Seu fulcro é a morte de Allende, saber se ela foi trágica ou épica. Se ele se suicidou quando a milicada invadiu a tiros o Palácio de La Moneda, foi porque teve medo e se acovardou. A gangue de Pinochet alardeou a versão trágica já no 11 de setembro.

A versão épica é corroborada pela sua última foto, de capacete e fuzil na mão, talvez a AR-47 que ganhou para defender a revolução. Sua resistência heroica foi divulgada por Fidel Castro depois de ouvir companheiros e familiares de Allende.

Dorfman trabalhava em La Moneda, mas não foi lá no dia do golpe. Trocara o plantão com um colega, que foi fuzilado no seu lugar. Como conhecia muita gente, sabia que o presidente perguntou a um assessor se estava com medo, e ele respondeu: "Estoy cagado de miedo". Todos riram.

Sabia que o almirante Patricio Carvajal, um dos chefes do putsch, telefonou a Allende e lhe ofereceu um DC-6 para que ele e a família saíssem do Chile. O presidente respondeu: "Usted puede meterte ese avión en el culo". Ao desligar, xingou os traidores de "maricones".

Sabia que Carvajal veio a se suicidar. Sabia que Laura e Beatriz, uma irmã e uma filha de Allende, se mataram no exílio, em Havana. Uma se jogou do 18º andar e a outra se disparou uma Uzi, também presente de Fidel. Mas Dorfman não sabia como o presidente de fato morrera.

No romance, um bilionário do setor de plásticos tem uma iluminação tão súbita quanto óbvia: enriqueceu poluindo o planeta. Para se penitenciar, quer construir um Museu do Suicídio, a fim de convencer os visitantes que a humanidade está se matando.

O fim de Allende terá destaque no tal Museu porque servirá de exemplo, ou contraexemplo, para o suicídio coletivo dos habitantes do Planeta. O bilionário paga toneladas de dólares para Dorfman descobrir a verdade daquela morte.

Poucas vezes se viu um enredo tão inverossímil. Contudo, "The Suicide Museum" toca em algo presente e urgente ao conjugar política e catástrofe ambiental. A generosidade e o radicalismo de Allende têm algo a dizer aos problemas de hoje?

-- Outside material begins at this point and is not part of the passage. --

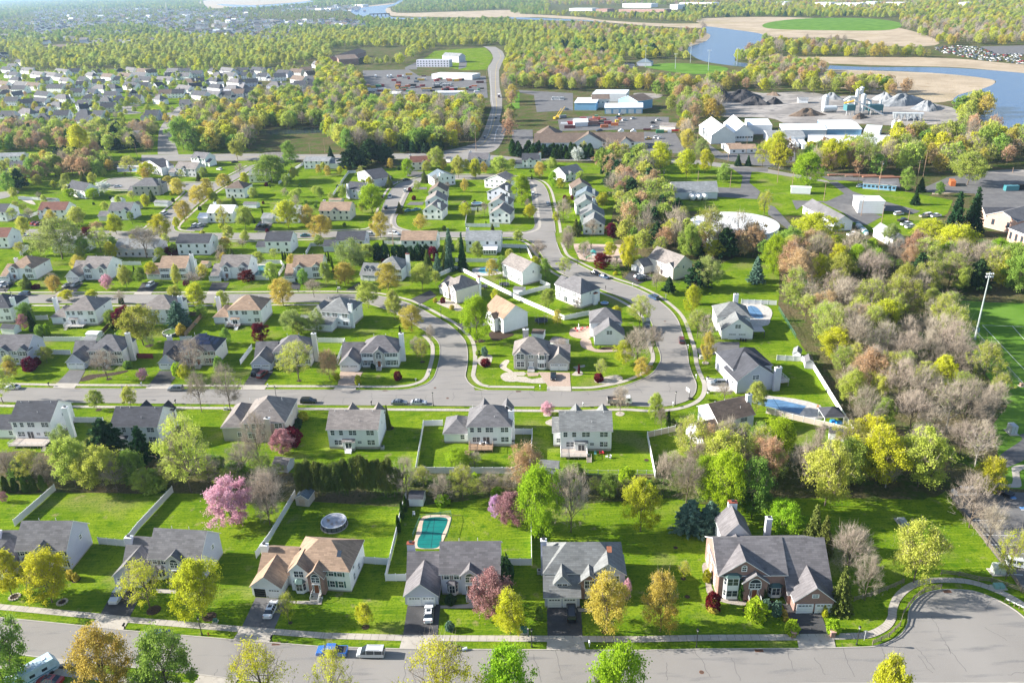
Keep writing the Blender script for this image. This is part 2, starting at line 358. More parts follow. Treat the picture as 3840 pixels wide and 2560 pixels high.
flat('river',[poly('A4',(-60,330),(200,338),(500,352),(900,355),(1200,372),(1500,400),(1900,430),(1900,850),(1500,850),(1344,770),(1180,740),(1100,700),(1130,640),(1110,620),(1150,560),(1130,520),(980,535),(1000,500),(1100,475),(1180,445),(1180,420),(1000,395),(700,375),(300,365),(100,355),'A3',(1344,340)),
   poly('A3',(1010,140),(1150,155),(1310,180),(1310,215),(1250,240),(1210,270),(1170,310),(1200,330),(1344,335),(1344,360),(1150,345),(1000,320),(930,280),(915,255),(950,240),(1020,215),(1040,185),(1000,165)),
   poly('A3',(0,92),(170,97),(400,108),(500,122),(380,112),(200,108),(0,100)),
   poly('A2',(880,92),(1050,62),(1250,40),(1310,8),(1350,8),(1290,45),(1215,70),(1190,95),(1215,140),(1300,165),(1600,165),(1300,180),(1000,155),(900,130)),
   poly('A1',(2000,40),'A2',(0,50),(300,30),(500,10),(520,20),(300,45),(0,70),'A1',(2100,60))],0.045,RIVERM)
flat('pond',[poly('B2',(0,230),(380,200),(640,180),(700,215),(600,240),(380,250),(0,260),'B1',(2200,240))],0.045,PONDM)
flat('bare_ground',[poly('A4',(0,490),(150,480),(330,500),(400,505),(600,495),(850,540),(1000,580),(980,640),(700,660),(500,650),(300,660),(100,650),(0,620),'A3',(1020,600),(1000,500),(1200,480)),
   poly('A3',(640,490),(780,495),(770,515),(680,520)),poly('B4',(1950,600),(2352,580),(2352,640),(1950,660))],0.03,noise_stack('yard_gravel',[((0.22,0.20,0.18),),((0.33,0.30,0.27),0.04,0.4,0.6,5.0),((0.14,0.13,0.125),0.15,0.5,0.7,5.0)]))
RZ=0.03
roads=[]
S1T=pts('E1',(-500,1040),(0,1088),(130,1100),(680,1155),(900,1180),(1710,1250),(2352,1300))+pts('E2',(590,1318),(1100,1322),(1680,1325),(2352,1329))+pts('E3',(400,1099),(960,1096),(1200,1092))+smooth(pts('E3',(1330,1088),(1430,1083),(1520,1056),(1600,1005),(1640,940),(1645,880),(1670,820),(1725,770),(1800,742),(1900,735),(2040,745),(2180,795),(2280,850),(2352,905),(2500,1040),(2600,1250)),4)
S1B=pts('E1',(-500,1290),(0,1340),(340,1385),(600,1412),(1460,1505),(1740,1542),(2352,1590))+pts('E2',(1000,1590),(2352,1600))+pts('E3',(1000,1310),(2000,1308),(2352,1304),(2600,1304))
roads.append(S1T+S1B[::-1])
S2T1=pts('D1',(-600,205),(0,225),(190,229),(490,236),(1340,240),(2352,248))+pts('D2',(710,250),(1000,253))+smooth(pts('D2',(1180,254),(1320,250),(1440,235),(1560,195),(1625,145),(1655,80),(1672,20),'C2',(1688,1120),(1690,1040),(1672,985),(1610,920),(1520,865),(1400,790),(1250,710),(1100,655),(960,628),(700,622)),4)+pts('C2',(380,622),'C1',(1900,630),(1160,632),(430,630),(-500,628))
S4T=pts('C1',(-500,548),(0,548),(1380,549),'C2',(0,545),(640,541))+smooth(pts('C2',(930,546),(1120,560),(1370,618),(1510,680),(1630,745),(1780,832),(1890,935),(1930,1000),(1945,1100),(1940,1200),(1924,1285),'D2',(1928,135),(1955,182),(2020,228),(2125,254)),4)+pts('D2',(2352,256),'D3',(200,260))
S5L=smooth(pts('D3',(550,264),(740,261),(900,238),(1050,205),(1200,148),(1300,85),(1350,10),'C3',(1365,1150),(1360,1090),(1330,1010),(1310,930),(1300,860),(1270,780),(1220,710),(1120,640),(1000,575),(830,508),(660,440),(500,380),(390,315),(310,235),(250,150),(190,80),(120,40)),4)+pts('C3',(0,22),'B2',(2100,1204),(1500,1204),(640,1205),(400,1212),'B1',(2352,1224),(1500,1225),(440,1206),(0,1190),(-600,1170))
S2B=pts('D1',(-600,340),(130,360),(1150,370),(2220,381),'D2',(370,385),(1790,395),'D3',(0,400),(640,405))+smooth(pts('D3',(860,394),(1050,391),(1230,402),(1380,400),(1500,382),(1610,345),(1675,290),(1693,220),(1685,170),(1650,90),(1625,10),'C3',(1622,1170),(1612,1080),(1598,1010),(1575,940),(1548,850),(1520,780),(1470,710),(1390,638),(1280,560),(1110,480),(900,410),(720,330),(580,260),(470,200),(430,130),(407,60)),4)+smooth(pts('B3',(400,1160),(392,1080),(375,1000),(355,900),(332,800),(305,740),(265,698),(200,672),(100,655)),4)+pts('B3',(0,640),'B2',(2200,628),(1700,628))+smooth(pts('B2',(1600,632),(1440,668),(1330,700),(1250,755),(1205,830),(1165,920),(1140,1010),(1110,1090),(1040,1128),(950,1140)),4)+pts('B2',(480,1152),(0,1160))
S8T=smooth(pts('B1',(1760,1158),(1640,1148),(1600,1125),(1612,1085),(1700,1000),(1850,870),(2000,760),(2200,650),(2330,560),'B2',(80,520),(140,500)),3)
S9L=smooth(pts('B1',(2300,540),(2150,620),(2010,690),(1940,700)),3)+smooth(pts('B1',(1690,700),(1500,705),(1330,690),(1250,660),(1120,655),(990,675),(960,715),(1000,750),(1150,765),(1300,758),(1500,758),(1700,765),(1720,790),(1600,900),(1480,1010),(1390,1095),(1330,1130),(1200,1145)),3)
LOOPI=smooth(pts('B2',(1460,1148),(1340,1118),(1292,1085),(1288,1020),(1340,930),(1385,830),(1430,755),(1500,700),(1640,672)),4)+pts('B2',(2100,672),'B3',(0,668))+smooth(pts('B3',(130,680),(165,730),(185,850),(200,1000),(212,1080),(190,1125),(120,1148)),4)+pts('B3',(0,1152),'B2',(1900,1150))
mid=pts('D1',(-600,340),(-600,205),(0,225),(490,236),(1340,240),(2352,248),'D2',(710,250),(1180,254),(2110,252),(2352,256),'D3',(200,260),(550,264))
i5=min(range(len(S5L)),key=lambda i:(S5L[i]-at('C3',120,40)).length)
S5curve=S5L[:i5+1]
j5=min(range(len(S2B)),key=lambda i:(S2B[i]-at('C3',407,60)).length)
roads.append(mid+S5curve+[S2B[j5]]+S2B[:j5][::-1])
i3=min(range(len(S2T1)),key=lambda i:(S2T1[i]-at('D2',1320,250)).length);i4=min(range(len(S4T)),key=lambda i:(S4T[i]-at('D2',2010,220)).length)
roads.append(S2T1[i3:]+S4T[:i4+1]+pts('D2',(2010,252.5),(1320,252.8)))
j6=min(range(len(S2B)),key=lambda i:(S2B[i]-at('B2',950,1140)).length)
roads.append([S5L[i5]]+S5L[i5:]+pts('B1',(-600,1100),(0,1118),(800,1135),(1200,1145))+pts('B1',(1760,1160),(2352,1160),'B2',(480,1152),(950,1140))+pts('B2',(1040,1128),(1460,1148),(1900,1150),'B3',(0,1152),(120,1148),(392,1148))+[S2B[j5]])
j7=min(range(len(S2B)),key=lambda i:(S2B[i]-at('B3',392,1140)).length)
roads.append(S2B[j7:j6+1]+pts('B2',(1040,1129),(1460,1149))+LOOPI+pts('B3',(190,1149)))
roads.append(S8T+S9L+pts('B1',(1390,1147)))
roads.append(pts('B1',(1300,445),(1640,440),(2352,432),'B2',(400,440),(800,438),(1300,432),(1640,425))+smooth(pts('B2',(1740,405),(1900,370),(2020,330),(2085,240),(2130,120),(2165,10)),3)
   +pts('A2',(2150,930),(2150,800),(2128,640))+smooth(pts('A2',(2135,610),(2180,540),(2150,470),(2100,435),(2080,428)),2)+pts('A2',(2200,432))+smooth(pts('A2',(2262,470),(2285,520),(2260,580),(2232,650)),2)+pts('A2',(2238,800),(2262,900),'B2',(2260,30))
   +smooth(pts('B2',(2235,140),(2290,200),(2285,260),(2250,340),(2200,400),(2100,440)),3)+pts('B2',(2352,462),'B3',(200,470),(1230,478),(1700,492),(2352,575),'B4',(400,650),(540,680),(600,720),(560,700),(0,612),'B3',(1700,530),(1230,505),(0,490),'B2',(1700,480),(800,482),(350,488),'B1',(1960,500),(1500,500),(1300,500)))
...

Sitiado em La Moneda, ele fez um último discurso. Disse: "Saibam vocês que, muito mais cedo do que tarde, de novo se abrirão as grandes avenidas por onde passará o homem livre para construir uma sociedade melhor".

Foi uma linda profecias, mas desde então o homem livre não deu as caras e as avenidas continuam bloqueadas. Se abrirem, será talvez demasiado mais tarde.